Among key findings, the 2012-2013 Reference Data Management Industry Survey revealed that multiple data silos still exist in 75 per cent of firms surveyed.

“We have clients that operate in a siloed reference data environment,” said Cohen. “The risk is that you are pricing and integrating reference data differently across silos and, when you try to aggregate holdings, the pricings and components of these securities are different.”

Despite recommended practices of centralizing reference data operations, 31 per cent of the firms surveyed still manage data locally. Home-grown reference data solutions predominate, putting institutions at risk for meeting regulatory constraints.
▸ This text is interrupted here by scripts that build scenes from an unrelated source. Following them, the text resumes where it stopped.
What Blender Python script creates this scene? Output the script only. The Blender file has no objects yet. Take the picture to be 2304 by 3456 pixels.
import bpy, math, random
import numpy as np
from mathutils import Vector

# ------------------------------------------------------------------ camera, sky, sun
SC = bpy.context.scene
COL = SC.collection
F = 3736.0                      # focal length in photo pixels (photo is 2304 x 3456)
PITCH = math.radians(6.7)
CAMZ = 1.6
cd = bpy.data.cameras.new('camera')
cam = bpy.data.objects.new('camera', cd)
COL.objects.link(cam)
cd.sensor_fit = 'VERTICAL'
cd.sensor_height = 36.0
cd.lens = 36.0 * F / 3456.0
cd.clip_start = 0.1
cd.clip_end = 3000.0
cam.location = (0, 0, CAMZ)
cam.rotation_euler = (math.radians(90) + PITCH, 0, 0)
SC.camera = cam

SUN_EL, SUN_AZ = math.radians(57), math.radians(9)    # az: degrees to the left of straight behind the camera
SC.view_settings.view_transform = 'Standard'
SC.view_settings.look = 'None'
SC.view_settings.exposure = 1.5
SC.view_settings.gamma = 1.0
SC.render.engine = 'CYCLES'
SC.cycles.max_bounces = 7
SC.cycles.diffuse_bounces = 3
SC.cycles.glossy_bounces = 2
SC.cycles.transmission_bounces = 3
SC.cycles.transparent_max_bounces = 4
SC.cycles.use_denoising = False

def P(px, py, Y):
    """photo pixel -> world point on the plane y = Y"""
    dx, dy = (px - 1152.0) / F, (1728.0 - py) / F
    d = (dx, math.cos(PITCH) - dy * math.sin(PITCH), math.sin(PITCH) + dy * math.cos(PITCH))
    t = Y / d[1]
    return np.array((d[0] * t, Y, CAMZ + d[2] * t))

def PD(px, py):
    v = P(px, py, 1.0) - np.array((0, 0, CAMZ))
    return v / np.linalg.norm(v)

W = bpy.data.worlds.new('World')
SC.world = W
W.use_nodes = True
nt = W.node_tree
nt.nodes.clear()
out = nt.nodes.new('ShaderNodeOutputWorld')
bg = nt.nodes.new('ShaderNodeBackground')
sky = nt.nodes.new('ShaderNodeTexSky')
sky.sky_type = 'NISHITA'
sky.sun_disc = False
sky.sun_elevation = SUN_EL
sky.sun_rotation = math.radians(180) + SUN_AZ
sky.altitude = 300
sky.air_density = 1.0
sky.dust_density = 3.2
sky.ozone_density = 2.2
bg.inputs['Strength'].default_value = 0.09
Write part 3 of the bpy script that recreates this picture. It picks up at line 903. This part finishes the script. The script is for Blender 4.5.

The survey had responses from a group of 107 reference data professionals across the globe—the U.S., Europe, Middle East and Africa, and Asia-Pacific—from Tier 1, Tier 2 and Tier 3 organization sizes (based on revenue) and included a variety of firms from the buy side, sell side and universal (retail and investment) banks to cover every major segment of business.

“The industry survey shows that financial services firms are still facing major issues maintaining quality and consistency in their reference data management processes,” said Cohen. “Firms still seem to be at a lower maturity level of data GRC [governance, risk and compliance] requirements and most are pre-occupied at the lower levels of trying to improve data quality and manage silos.”

Risk management rose in importance since iGate’s last reference data management survey in 2010, reflecting the impact that regulatory directives may have on customer operations. The need for cost savings, system automation and speed of new product introductions were cited as lower priorities, according to the respondents.